Lin Liu, Yingyi Wang, Fuqin Sun, Fuqin Sun, Yanbing Dai, Shuqi Wang, Yuanyuan Bai, Lianhui Li, Tie Li, Ting Zhang* and Sujie Qin*
Abstract:
Manufacture of large-scale patterned nanomaterials via top-down techniques, such as printing and slurry coating, have been used for fabrication of miniaturized gas sensors. However, the reproducibility and uniformity of the sensors in wafer-scale fabrication are still a challenge. In this work, a “top-down” and “bottom-up” combined strategy was proposed to manufacture wafer-scaled miniaturized gas sensors with high-throughput by in-situ growth of Ni(OH)2 nanowalls at specific locations. First, the micro-hotplate based sensor chips were fabricated on a two-inch (2”) silicon wafer by micro-electro-mechanical-system (MEMS) fabrication techniques (“top-down” strategy).

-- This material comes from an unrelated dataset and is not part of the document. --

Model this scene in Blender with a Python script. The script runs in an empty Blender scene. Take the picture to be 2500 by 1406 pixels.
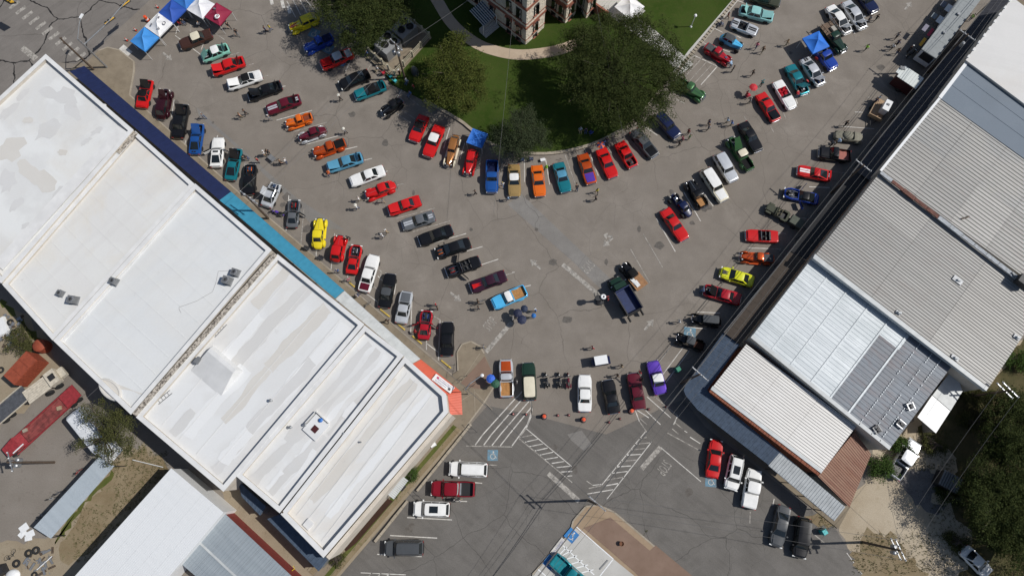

Then a template-guided controllable de-wetting method was used to assemble a porous thermoplastic elastomer (TPE) thin film with uniform micro-sized holes (relative standard deviation (RSD) of the size of micro-holes <3.5 %, n > 300), which serves as the patterned mask for in-situ growing Ni(OH)2 nanowalls at the micro-hole areas (“bottom-up” strategy). The obtained gas microsensors based on this strategy showed great reproducibility of electric properties (RSD < 0.8%, n = 8) and sensing response toward real-time H2S detection (RSD < 3.5%, n = 8).